This is actually quite similar to the Ukrainian position vis-a-vis the USSR— that the Russians were deliberately genociding them with famine. Bafflingly, Ukrainian ethno-nationalists seem to conveniently be unable to understand that many of the most important Bolsheviks during the bloodiest decades of the USSR were not ethnic Russians. The same holds true for the Baltic countries as well, like Latvia especially, which conveniently blames the Red Terror on the Russians while pretending to not remember that the Latvian Rifles were literally the reason that Lenin and Trotsky were able to seize power in St. Petersburg and that the Latvians were significantly over-represented in the Bolshevik death squads in the early days. Speaking of Trotsky, his doppelgänger (and no-doubt distant cousin) Egils Levits rules over the “nationalistic” Latvians today and provides a safe harbor for fleeing Russian Liberal dissidents and their media in Riga. Actually, this bizarre and convenient view of history is shared by the Georgians, Armenians, Kazakhs and pretty much every one of the former FSU or former Warsaw bloc countries. Despite the fact that Egor Pogrom was objectively correct that the Russians were the ones getting genocided and repressed most heavily, many of the groups that clearly benefitted from the USSR and lived off the stolen redistributed wealth of the Russian people claim that they were being repressed by Russians and that the USSR was just a continuation of the Russian Empire. This also leads many patriotic people in Russia to argue via knee-jerk defenses of the USSR to this day.
As you may have deduced already, historical truth is irrelevant here and we have a situation where the Russians are blamed for the crimes of the USSR by non-Russians despite the fact that virulently anti-Russian Jews were a dominant elite among the Bolsheviks. And because they feel attacked, many Russian patriots defend the USSR because their enemies attack it and associate them with it. This is similar to what many patriotic men in the West do where they start calling themselves “Nazis” simply because their opponents label them as such— the rationale behind this behavior being that if their enemies hate the Nazis, then the Nazis may have been onto something. The historical fact that the Nazis spread anti-White propaganda accusing the Americans of mistreating their Blacks is irrelevant here. Signaling and counter-signaling and counter-counter-signaling rule the day.
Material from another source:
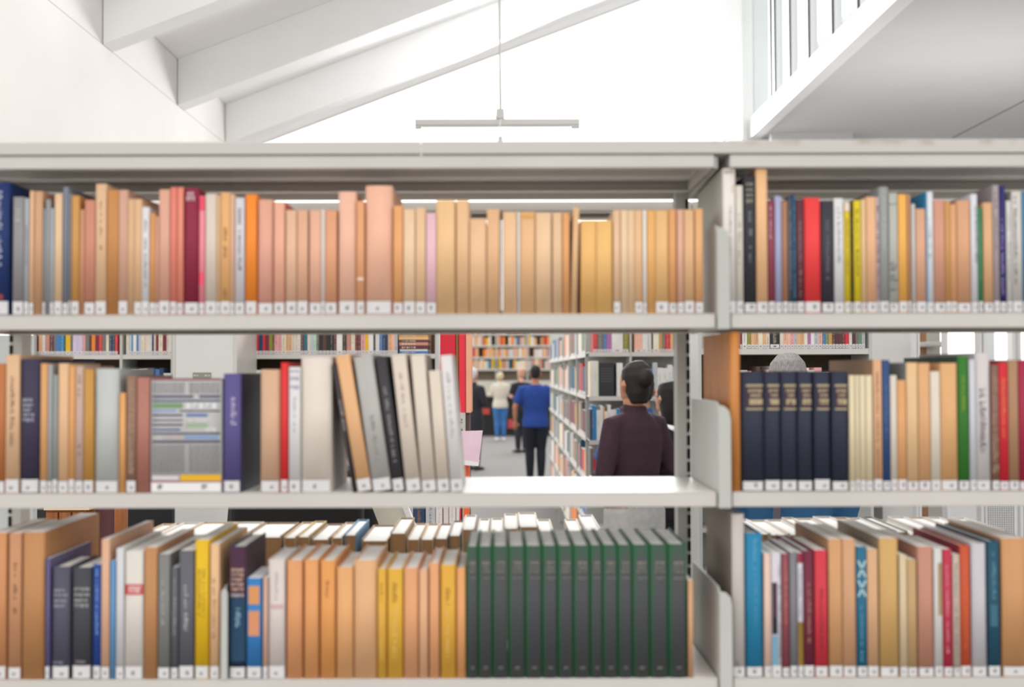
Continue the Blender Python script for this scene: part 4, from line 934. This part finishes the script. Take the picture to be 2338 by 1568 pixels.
small_row('cream:1.6 white:1.4 white:1.2 cream:1.2 mint:.7', 1347, 1367, lv[4], AYb, 'upper eye-level aisle end shelf', G2, hmin=.245, hmax=.25, seed=21, sticker=False)
m = MB(); a = PX(1368, AYb); m.box((0, 0, 0), (PX(1402, AYb) - a, .2, .235), mat('#2c2c31', .5, .1, 9, key='dark_magazine'))
for q in range(6): m.box((.01, -.001, .10 + q * .018), (PX(1402, AYb) - a - .012, 0, .108 + q * .018), mat('#4a4a50', key='print'))
tag(m.build('magazine_box', loc=(a, AYb, lv[4] + .0005)), 'wide black box file with grey lines on the aisle end shelf', 'box file')
small_row('white:1 silver:1', 1408, 1436, lv[4], AYb, 'eye-level shelf beside black box file', G2, seed=22, sticker=False)
small_row('navy:1.4 grey:1.2 blue:1 silver:1 white:1.2 white:1 white:1 silver:1', 1452, 1546, lv[4], AYb, 'eye-level aisle end shelf behind woman', G2, seed=22, sticker=False)
small_row('red:1.1 grey:1.6 blue:.9 violet:1.4 white:3 olive:1.6', 1355, 1436, lv[5], AYb, 'top aisle end shelf', G2, stuff=True, seed=23)
small_row('peach:2.2 white:1 white:1.4 black:.5 cream:1.6 ochre:.9 grey:.8 red:1.4 tan:1 grey:.8', 1449, 1546, lv[5], AYb, 'top aisle end shelf right bay', G2, stuff=True, seed=24)
small_row('black:.7 blue:1 azure:.9 white:1.5 white:1 tan:.7 cream:1.2 white:1.3 white:1.2 beige:1 azure:1.6 maroon:.7 plum:.8 white:1 rose:1', 1347, 1436, lv[3], AYb, 'middle aisle end shelf', G2, hmin=.2, hmax=.25, seed=25, sticker=False)
small_row('grey:1 red:1.3 rose:.9 silver:1.1 teal:1.6 cream:1.8 white:1.2 plum:.7 silver:1.4 cream:1.1 brown:1', 1347, 1436, lv[2], AYb, 'low aisle end shelf', G2, hmin=.19, hmax=.27, seed=26, sticker=False)
# books along the aisle face and in the far cases: one uncounted mass
mb = SMB; rnd = random.Random(77)
pal2 = ['orange', 'plum', 'tan', 'white', 'cream', 'silver', 'teal', 'maroon', 'beige', 'grey', 'navy', 'red', 'ochre', 'rose', 'white', 'blue', 'peach', 'green']
CM = {c: mat(PAL[c], .6, k=.95, key='cover_' + c) for c in PAL}
def wall_of_books(along, fixed, p0, p1, z, dirn, hmin=.18, hmax=.25, pal=pal2, wmin=.02, wmax=.055, depth=.2, runp=1.0):
    p = p0; h = hmin; c_ = CM[pal[0]]
    while p < p1:
        w = rnd.uniform(wmin, wmax)
        if rnd.random() < runp: h = rnd.uniform(hmin, hmax); c_ = CM[rnd.choice(pal)]
        if rnd.random() < .05: p += w * 1.5; continue
        if along == 'y':
            mb.box((fixed, p, z), (fixed + depth, p + w - .001, z + h), c_, PAGE)
            mb.quad([(fixed - .001, p + .002, z + .002), (fixed - .001, p + w - .003, z + .002), (fixed - .001, p + w - .003, z + .022), (fixed - .001, p + .002, z + .022)], STK)
        else: mb.box((p, fixed, z), (p + w - .001, fixed + depth, z + h), c_, PAGE)
        p += w
for z in lv: wall_of_books('y', AX0 + .012, AY0 + .33, AY0 + RL - .2, z + .001, 1, runp=.16)
# rear sides of the nearer cases
dark = ['brown', 'black', 'brown', 'plum', 'ochre', 'black', 'olive', 'grey']
for x0_, x1_, y_, zz in ((PX(84, 7.3), PX(392, 7.3), 7.25, (1.446, 1.759)), (PX(568, 7.3), PX(990, 7.3), 7.25, (1.446, 1.759)), (PX(1690, 5.9), PX(1915, 5.9), 5.95, (1.446,))):
    for z in zz: wall_of_books('x', y_, x0_, x1_, z + .001, 1, .24, .28, dark)
# far wall shelves
FY = 31.0
fz = [1.70, 2.02, 2.34, 2.66]
for z in fz: wall_of_books('x', FY + .01, PX(1062, FY), PX(1262, FY), z + .001, 1, .2, .27, ['tan', 'peach', 'cream', 'rose', 'white', 'tan', 'orange', 'silver', 'beige', 'red', 'ochre', 'teal', 'yellow'], .03, .09)
stuff = mb.build('books'); tag(stuff, 'rows of many coloured books along the aisle and on the far wall', 'books', kind='stuff')
fc = thing('bookcase', 'wide white bookcase on the far wall at the end of the aisle', 'bookcase', (PX(1060, FY), FY, 0))
for z in fz + [1.38]:
    m = MB(); m.box((0, 0, z - .05), (2.5, .02, z), METAL); m.box((0, .02, z - .02), (2.5, .35, z), METAL); m.build('shelf', fc)
for x in (0, .85, 1.7, 2.5):
    m = MB(); m.box((x, -.01, 1.33), (x + .04, .35, 3.0), METAL2); m.build('upright', fc)
m = MB(); m.box((0, .33, 1.33), (2.5, .35, 3.0), mat('#8a7c68', .8, key='case_back')); m.build('back', fc)
# counter with pale papers and red boxes
ct = thing('counter', 'dark service counter with red front boxes at aisle end', 'counter', (PX(1050, 29.0), 29.0, 0))
m = MB(); m.box((0, 0, 0), (2.6, .7, .95), mat('#1e1d1c', .7, key='dark_counter')); m.build('body', ct)
m = MB(); m.box((0, -.05, .95), (2.6, .75, 1.0), mat('#3a3634', .5, key='counter_top')); m.build('top', ct)
for nm_, q_ in (('red_box', (1160, 1200, 957, 978, '#c04450')), ('rust_box', (1090, 1118, 932, 946, '#b8443c'))):  # red boxes, built as shallow parts of the counter front
    a, b_ = P(q_[0], q_[3], 28.98), P(q_[1], q_[2], 28.98)
    m = MB(); m.box((a.x - ct.location.x, -.03, a.z), (b_.x - ct.location.x, 0, b_.z), mat(q_[4], .6, k=.95, key='box_board')); m.build(nm_, ct)
for p0, p1, q0, hx, nm_, lb in ((1090, 1108, 918, '#3a4258', 'box', 'dark blue box on the far counter at left'), (1112, 1130, 905, '#e8dccc', 'paper_pile', 'cream paper pile left of the person in blue jeans'), (1162, 1192, 908, '#e8dcc8', 'paper_pile', 'tall pale paper pile on the far counter at right')):
    a, b_ = PX(p0, 29.1), PX(p1, 29.1); zt_ = PZ(q0 - 6, 29.1)
    m = MB(); m.box((0, 0, 0), (b_ - a, .3, max(.05, zt_ - 1.0)), mat(hx, .6, k=.95, key='box_board')); tag(m.build(nm_, loc=(a, 29.1, 1.0)), lb, 'box')
wb = MB(); wb.box((PX(1040, 33), 33, 0), (PX(1300, 33), 33.2, 3.4), mat('#efe8d6', .7, k=.9, key='cream_wall')); tag(wb.build('wall_far'), kind='structure')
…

Long story short, Pogrom eventually began to suffer from the same libertine lifestyle that he promoted to own the “sovoks” (derogatory term for the older, socially-conservative, pro-Soviet population) and spiraled into drug abuse, obesity and a turbulent love affair after his site was shut down by Roskomnadzor for its vehement anti-government positions. Around this same time, many Russian nationalists traveled to Ukraine to join the “right-wing” Galician militias and to fight against Putin. Most of them eventually ended up disappointed and dead when they realized that the Western Ukrainians didn’t care about their anti-Putin views and hated them for being Russians regardless. This was about the time that Putin and his government began cracking down on “nationalism” in Russia with the infamous 282 hate crime law. Many “nationalists” were indeed put into jail—that is indisputable. What is up for debate is what kind of nationalism they were advocating. Could an American support the invasion of Texas by the Mexican military, join up with a narco-cartel and still be considered an American Nationalist? Thankfully, he could not. But in Russia? Well, the Russians are simply a more open-minded and tolerant people, I suppose.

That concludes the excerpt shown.